▸ **To do**
From the line with "by 800 pixels." to the line with "b = MB(); p = P(897, 378, 18.35);", both lines included, set down exactly those lines, please, and no others.

▸ **The input**
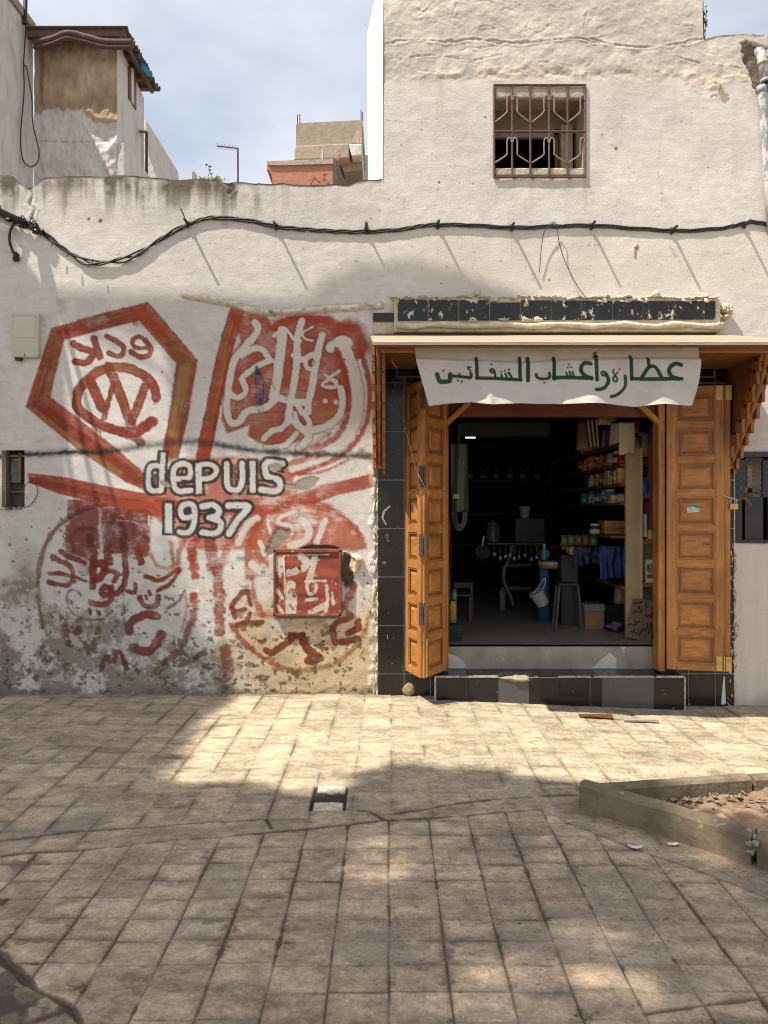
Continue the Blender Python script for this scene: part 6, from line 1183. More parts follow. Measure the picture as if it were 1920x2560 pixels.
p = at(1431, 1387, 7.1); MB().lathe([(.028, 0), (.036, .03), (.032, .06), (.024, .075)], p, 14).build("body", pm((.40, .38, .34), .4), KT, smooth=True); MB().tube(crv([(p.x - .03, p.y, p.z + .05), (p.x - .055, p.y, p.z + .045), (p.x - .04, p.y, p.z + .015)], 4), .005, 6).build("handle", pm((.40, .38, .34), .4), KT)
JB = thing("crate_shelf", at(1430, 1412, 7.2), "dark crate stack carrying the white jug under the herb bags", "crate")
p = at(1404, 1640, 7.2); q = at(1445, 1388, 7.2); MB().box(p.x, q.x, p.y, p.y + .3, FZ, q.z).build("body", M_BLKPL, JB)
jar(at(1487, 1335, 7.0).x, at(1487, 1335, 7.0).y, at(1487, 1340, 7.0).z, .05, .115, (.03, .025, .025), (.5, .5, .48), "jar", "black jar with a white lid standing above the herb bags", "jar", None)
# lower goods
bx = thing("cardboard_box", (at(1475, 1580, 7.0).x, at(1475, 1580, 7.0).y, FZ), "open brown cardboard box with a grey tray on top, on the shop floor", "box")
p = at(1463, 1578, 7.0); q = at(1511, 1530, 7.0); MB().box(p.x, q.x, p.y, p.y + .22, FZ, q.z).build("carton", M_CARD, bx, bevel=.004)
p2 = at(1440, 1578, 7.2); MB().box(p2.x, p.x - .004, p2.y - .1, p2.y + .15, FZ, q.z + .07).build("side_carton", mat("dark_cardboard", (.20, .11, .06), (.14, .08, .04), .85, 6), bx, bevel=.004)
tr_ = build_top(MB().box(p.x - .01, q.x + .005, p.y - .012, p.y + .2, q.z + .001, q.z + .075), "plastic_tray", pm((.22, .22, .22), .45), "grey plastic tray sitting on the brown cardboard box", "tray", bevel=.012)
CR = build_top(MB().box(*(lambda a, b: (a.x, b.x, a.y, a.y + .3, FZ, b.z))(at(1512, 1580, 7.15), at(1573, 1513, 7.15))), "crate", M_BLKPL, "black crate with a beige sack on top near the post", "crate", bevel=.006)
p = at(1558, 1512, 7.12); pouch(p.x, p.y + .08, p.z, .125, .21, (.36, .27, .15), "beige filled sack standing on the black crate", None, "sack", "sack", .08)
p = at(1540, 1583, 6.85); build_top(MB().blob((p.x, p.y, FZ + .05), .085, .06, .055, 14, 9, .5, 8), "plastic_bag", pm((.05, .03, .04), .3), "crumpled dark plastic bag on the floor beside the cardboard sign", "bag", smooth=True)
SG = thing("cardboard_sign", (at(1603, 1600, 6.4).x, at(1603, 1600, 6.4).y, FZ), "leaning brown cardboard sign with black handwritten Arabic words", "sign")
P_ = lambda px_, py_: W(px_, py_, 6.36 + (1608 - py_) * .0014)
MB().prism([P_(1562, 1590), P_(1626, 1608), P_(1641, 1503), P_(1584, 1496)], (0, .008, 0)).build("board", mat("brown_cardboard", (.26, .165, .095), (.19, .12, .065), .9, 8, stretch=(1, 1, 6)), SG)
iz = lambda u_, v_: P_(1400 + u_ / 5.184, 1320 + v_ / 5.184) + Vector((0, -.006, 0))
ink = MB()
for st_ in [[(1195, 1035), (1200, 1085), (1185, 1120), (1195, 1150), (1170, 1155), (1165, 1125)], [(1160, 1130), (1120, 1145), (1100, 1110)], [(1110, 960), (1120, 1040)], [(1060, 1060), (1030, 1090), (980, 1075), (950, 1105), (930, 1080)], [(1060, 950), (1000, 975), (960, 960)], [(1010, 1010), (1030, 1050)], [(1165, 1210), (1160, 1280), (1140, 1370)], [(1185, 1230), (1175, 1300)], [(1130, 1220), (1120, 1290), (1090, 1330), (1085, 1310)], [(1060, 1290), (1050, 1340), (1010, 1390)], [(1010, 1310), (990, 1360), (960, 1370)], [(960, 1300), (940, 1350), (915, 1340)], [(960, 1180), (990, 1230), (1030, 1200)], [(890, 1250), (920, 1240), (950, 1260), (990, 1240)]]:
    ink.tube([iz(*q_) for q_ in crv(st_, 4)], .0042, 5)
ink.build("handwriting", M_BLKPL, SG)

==

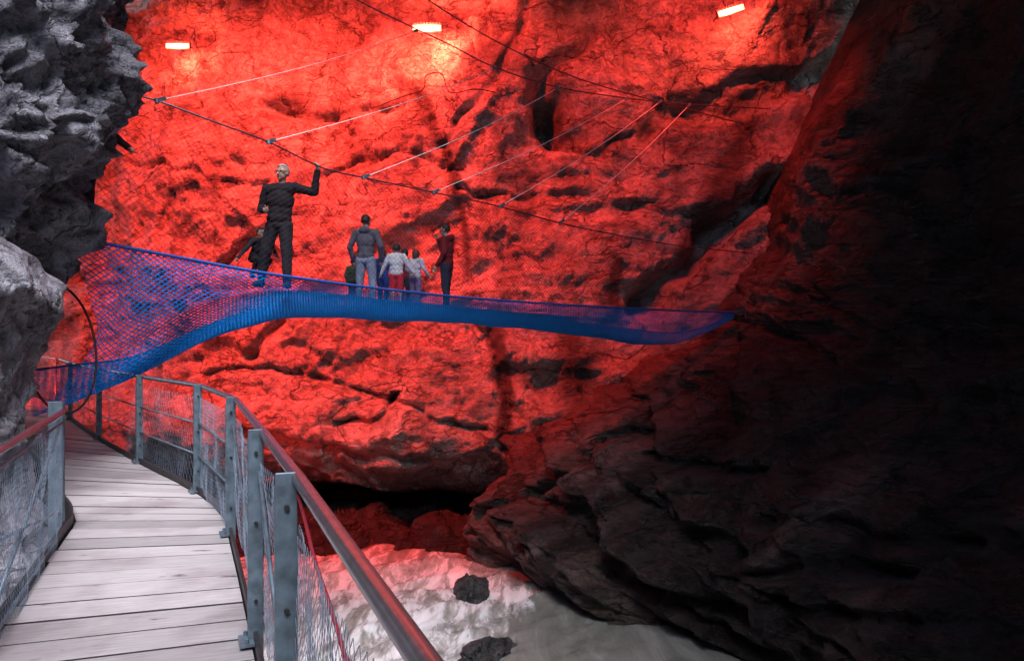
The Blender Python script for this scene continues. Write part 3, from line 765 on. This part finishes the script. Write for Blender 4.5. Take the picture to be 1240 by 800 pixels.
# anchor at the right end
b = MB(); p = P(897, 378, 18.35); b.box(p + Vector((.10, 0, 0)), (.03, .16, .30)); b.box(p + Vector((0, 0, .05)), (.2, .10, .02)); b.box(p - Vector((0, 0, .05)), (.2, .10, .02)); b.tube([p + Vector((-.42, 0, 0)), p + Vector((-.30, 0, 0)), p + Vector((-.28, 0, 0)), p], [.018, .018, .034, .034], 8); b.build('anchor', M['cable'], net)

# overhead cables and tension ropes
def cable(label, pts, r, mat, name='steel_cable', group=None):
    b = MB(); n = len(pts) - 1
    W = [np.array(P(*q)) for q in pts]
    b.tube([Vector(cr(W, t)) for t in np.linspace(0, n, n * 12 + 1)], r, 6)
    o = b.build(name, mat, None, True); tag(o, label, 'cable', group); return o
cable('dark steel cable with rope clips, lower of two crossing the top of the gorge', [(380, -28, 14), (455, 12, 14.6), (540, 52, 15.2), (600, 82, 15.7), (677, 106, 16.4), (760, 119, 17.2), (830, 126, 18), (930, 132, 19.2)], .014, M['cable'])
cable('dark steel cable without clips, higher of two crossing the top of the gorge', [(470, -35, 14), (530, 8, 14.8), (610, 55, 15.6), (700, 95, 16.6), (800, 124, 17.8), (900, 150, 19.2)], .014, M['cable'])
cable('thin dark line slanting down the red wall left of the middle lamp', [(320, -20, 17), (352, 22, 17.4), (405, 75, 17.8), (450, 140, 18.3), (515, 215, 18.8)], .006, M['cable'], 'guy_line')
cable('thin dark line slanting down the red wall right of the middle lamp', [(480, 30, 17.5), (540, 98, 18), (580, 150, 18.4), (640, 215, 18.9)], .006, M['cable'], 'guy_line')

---

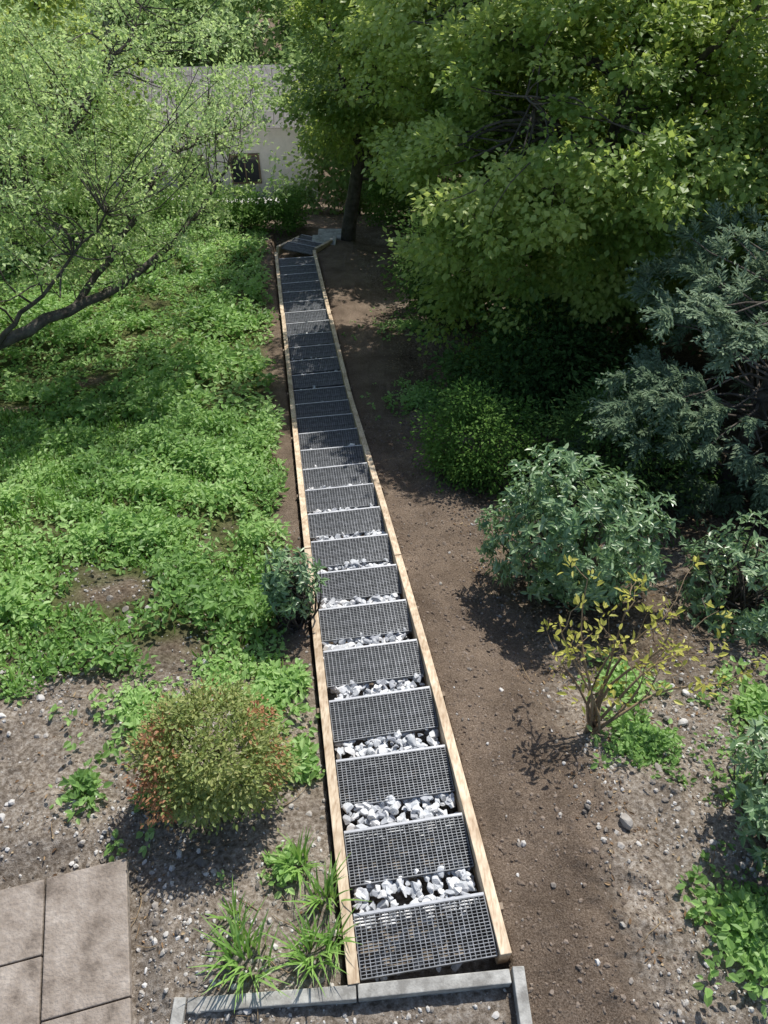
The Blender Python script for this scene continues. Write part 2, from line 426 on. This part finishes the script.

▸ **Solution to this problem**
The Blender Python script for this scene continues. Write part 3, from line 765 on. This part finishes the script. Write for Blender 4.5. Take the picture to be 1240 by 800 pixels.
# anchor at the right end
b = MB(); p = P(897, 378, 18.35); b.box(p + Vector((.10, 0, 0)), (.03, .16, .30)); b.box(p + Vector((0, 0, .05)), (.2, .10, .02)); b.box(p - Vector((0, 0, .05)), (.2, .10, .02)); b.tube([p + Vector((-.42, 0, 0)), p + Vector((-.30, 0, 0)), p + Vector((-.28, 0, 0)), p], [.018, .018, .034, .034], 8); b.build('anchor', M['cable'], net)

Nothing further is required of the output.